Por eso cuando veo esas noticias deliciosas de dioses aparecidos en buñuelos, en paredes húmedas o en jabones siempre me dan ganas de sentarme a conversar con los afortunados y oírlos explicar la aparición desde lo más profundo de su fe y su necesidad de reconocimiento.

Si Dios existe es un hijueputa, dice Fernando Vallejo. No creo en dios, no lo necesito y además soy buena persona, decía Saramago.

Yo ni siquiera lo cuestiono, tal vez no me importe demasiado. Mejor dicho, yo a Dios lo ignoro. Y tengo bien claro como estudiante de la comunicación humana que ignorar al otro es más agresivo aún que rechazarlo. Tú no existes es el peor de los mensajes que podemos enviarle al otro en la definición de una relación, dice Paul Watzlawick en su Teoría de la comunicación humana. Yo digo que esa idea tiene un agravante si estamos hablando de la relación con Dios. Tal vez la máxima infamia sea definir nuestra relación con él en términos de A mí no me importa si tú existes.

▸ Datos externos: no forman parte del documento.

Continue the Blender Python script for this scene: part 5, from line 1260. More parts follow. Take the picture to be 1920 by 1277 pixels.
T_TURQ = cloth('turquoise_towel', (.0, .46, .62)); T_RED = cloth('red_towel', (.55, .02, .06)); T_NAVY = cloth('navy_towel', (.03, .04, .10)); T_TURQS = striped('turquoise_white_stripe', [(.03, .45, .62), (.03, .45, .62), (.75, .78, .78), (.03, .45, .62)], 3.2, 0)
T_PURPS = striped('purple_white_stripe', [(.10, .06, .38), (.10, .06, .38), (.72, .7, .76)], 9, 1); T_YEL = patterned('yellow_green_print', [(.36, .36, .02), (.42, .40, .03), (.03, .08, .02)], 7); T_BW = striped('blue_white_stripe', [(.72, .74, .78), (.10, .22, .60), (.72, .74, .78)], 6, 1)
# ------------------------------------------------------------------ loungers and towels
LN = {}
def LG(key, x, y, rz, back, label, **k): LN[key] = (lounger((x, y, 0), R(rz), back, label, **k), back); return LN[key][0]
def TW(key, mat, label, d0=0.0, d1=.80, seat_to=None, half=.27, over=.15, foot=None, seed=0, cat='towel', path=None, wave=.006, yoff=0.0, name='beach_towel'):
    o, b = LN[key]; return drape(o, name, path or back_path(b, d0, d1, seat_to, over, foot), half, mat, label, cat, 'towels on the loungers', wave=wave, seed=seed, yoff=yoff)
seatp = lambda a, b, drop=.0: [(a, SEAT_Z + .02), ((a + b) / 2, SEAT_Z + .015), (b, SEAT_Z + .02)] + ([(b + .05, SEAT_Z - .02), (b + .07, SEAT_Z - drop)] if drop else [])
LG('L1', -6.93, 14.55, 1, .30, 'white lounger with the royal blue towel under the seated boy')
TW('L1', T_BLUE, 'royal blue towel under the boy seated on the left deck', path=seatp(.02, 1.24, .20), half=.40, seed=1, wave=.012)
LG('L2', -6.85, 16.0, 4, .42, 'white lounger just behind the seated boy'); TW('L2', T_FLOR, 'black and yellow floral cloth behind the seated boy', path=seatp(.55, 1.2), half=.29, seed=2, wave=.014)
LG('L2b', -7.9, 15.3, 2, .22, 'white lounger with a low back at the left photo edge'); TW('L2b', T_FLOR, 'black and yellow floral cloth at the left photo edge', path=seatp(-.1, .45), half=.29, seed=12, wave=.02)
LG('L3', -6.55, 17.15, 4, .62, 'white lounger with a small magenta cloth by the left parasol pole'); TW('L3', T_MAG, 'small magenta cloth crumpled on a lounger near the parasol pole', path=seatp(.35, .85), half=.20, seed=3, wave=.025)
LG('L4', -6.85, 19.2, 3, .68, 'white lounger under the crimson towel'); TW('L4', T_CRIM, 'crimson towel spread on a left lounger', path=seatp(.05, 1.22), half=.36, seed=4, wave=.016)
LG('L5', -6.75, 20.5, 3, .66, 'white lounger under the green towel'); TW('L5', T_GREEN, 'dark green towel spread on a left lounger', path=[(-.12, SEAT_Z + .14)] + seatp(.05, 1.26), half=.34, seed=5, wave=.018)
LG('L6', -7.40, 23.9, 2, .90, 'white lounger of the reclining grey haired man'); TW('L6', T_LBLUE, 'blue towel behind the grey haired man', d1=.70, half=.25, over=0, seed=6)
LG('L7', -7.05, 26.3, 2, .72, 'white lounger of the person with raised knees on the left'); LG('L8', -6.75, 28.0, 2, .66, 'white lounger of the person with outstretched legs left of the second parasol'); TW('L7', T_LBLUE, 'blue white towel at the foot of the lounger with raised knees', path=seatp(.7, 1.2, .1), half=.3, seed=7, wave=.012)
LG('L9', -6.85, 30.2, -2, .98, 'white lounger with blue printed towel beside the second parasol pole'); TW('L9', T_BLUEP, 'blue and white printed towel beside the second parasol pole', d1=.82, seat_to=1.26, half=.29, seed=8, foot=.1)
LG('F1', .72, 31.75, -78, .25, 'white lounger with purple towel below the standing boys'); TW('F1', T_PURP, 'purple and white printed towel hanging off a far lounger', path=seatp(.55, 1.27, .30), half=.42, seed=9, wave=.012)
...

Dejó de importarme siendo niña, recuerdo esfuerzos concienzudos por sentir algo, recuerdo noches de pedidos ardientes con manos juntas: Dios, si de verdad existes mándame una señal, haz algo. ¡Tírate un pedo pero por favor haz algo!. ¿Y qué creen?

No pasó nada. Ni rastro de la esencia divina.

Siendo así, me acuso de castigar a Dios con el látigo de mi indiferencia. Poco ha de importarle.

Yo no me decido a nombrar a Dios como Saramago, en minúsculas, porque ni siquiera estoy brava con la idea de él. No me preocupa tanto, Dios no está en mi radar.

Pero a quienes la impunidad les preocupe deben saber que pago caro ese lujo. Cuando la vida se pone fea me toca pasar con pan y agua las tristezas, no hay esperanzas de milagros que me tranquilicen ni oraciones que me distraigan del miedo y el dolor. Solo gente, porque yo solo conozco de lo humano.

Comparto con Saramago creerme mejor persona que algunos creyentes.

En todo caso si Dios existe y me castiga por ignorarlo, mejor en el infierno con Vallejo y Saramago que en un cielo de pontífices, supernumerarias y gente como el Procurador.

A mí me gustan mucho las novelas y ya he dicho que tengo pensamiento mágico. Además soy envidiosa, así que recuérdenme de nuevo ¿cómo es que siente eso tan rico que es un encuentro con Dios?